Self-Portrait with Two Circles, 1655 by Rembrandt

In Self-Portrait with Two Circles, Rembrandt holds his palette, brushes, and maulstick. The painting is notable for its monumentality and the enigmatic background consisting of a shallow space with the fragments of two circles. This is one of more than 40 self-portraits Rembrandt painted (as well as a similar number in other media) and one of a number of depictions in several media dating at least from 1629 that show him at work drawing, etching, or painting. He wears a fur-lined robe, beneath which is a red garment. On his head is a white hat, similar to that worn in several other late self-portraits. Unlike other late self-portraits, in Self Portrait with Two Circles, Rembrandt, with one hand on his hip, appears confrontational and even defiant. The impression is that of a master solemnly asserting his genius.

As in many of the artist's late works, the painting is characterized by an improvisational handling, with details that read as unfinished. There are areas, such as the face and the right side of the hat, where a gray layer of paint has been used as a tonal middle ground, upon which bold lights and rich dark accents have been added, sometimes with rapid strokes of paint applied wet-into-wet.
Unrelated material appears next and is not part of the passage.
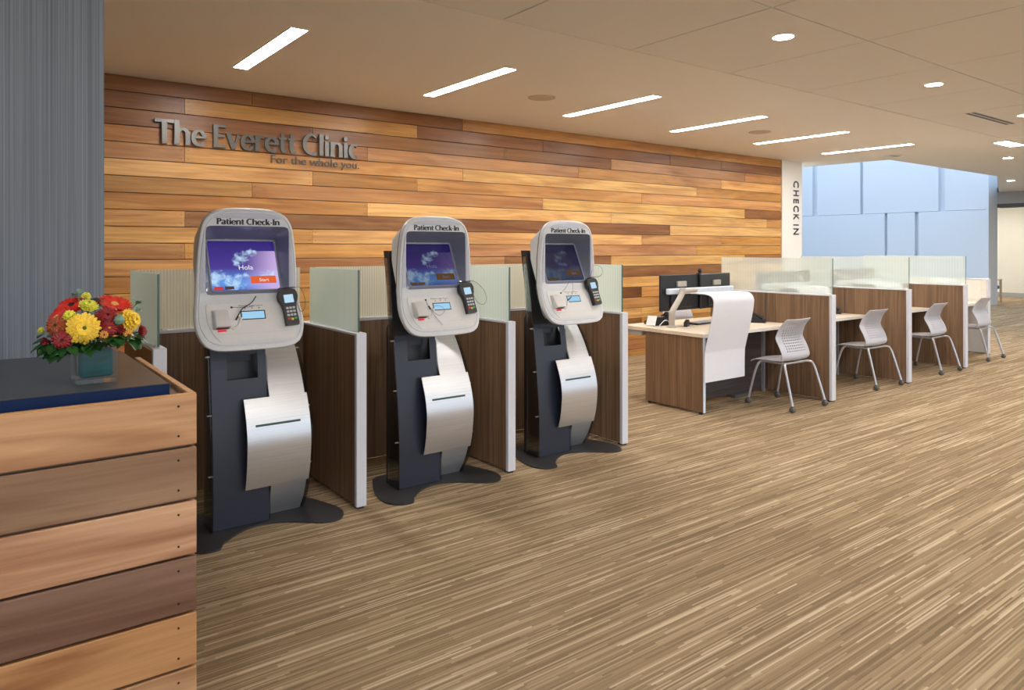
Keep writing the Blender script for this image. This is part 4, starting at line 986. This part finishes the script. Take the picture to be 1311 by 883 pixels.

Photo of Self-Portrait with Two Circles
Photo of Self-Portrait with Two Circles

In several places, Rembrandt "drew" into the paint while it was still wet, incising lines in the mustache, left eyebrow, and shirt collar. The hands, palette, brushes, and fur lining of the artist's gown, or tabbaard, were painted with great rapidity. Whether Rembrandt intended to more fully finish these areas is not known, but the painting's overall forcefulness renders concern for its completion superfluous. Subsequent generations of artists appreciated the unfinished passages: Joshua Reynolds commented on its "very unfinished manner", but found it "admirable for its colour and effect," and Jean-Honoré Fragonard made a painted copy of it. That Rembrandt may not have considered the work complete is suggested by the omission of his signature and date, unusual for a self-portrait by the artist. Alternatively, it is possible that Rembrandt's intent was to leave an iconic biographical image for posterity, more profound than a traditional self-portrait.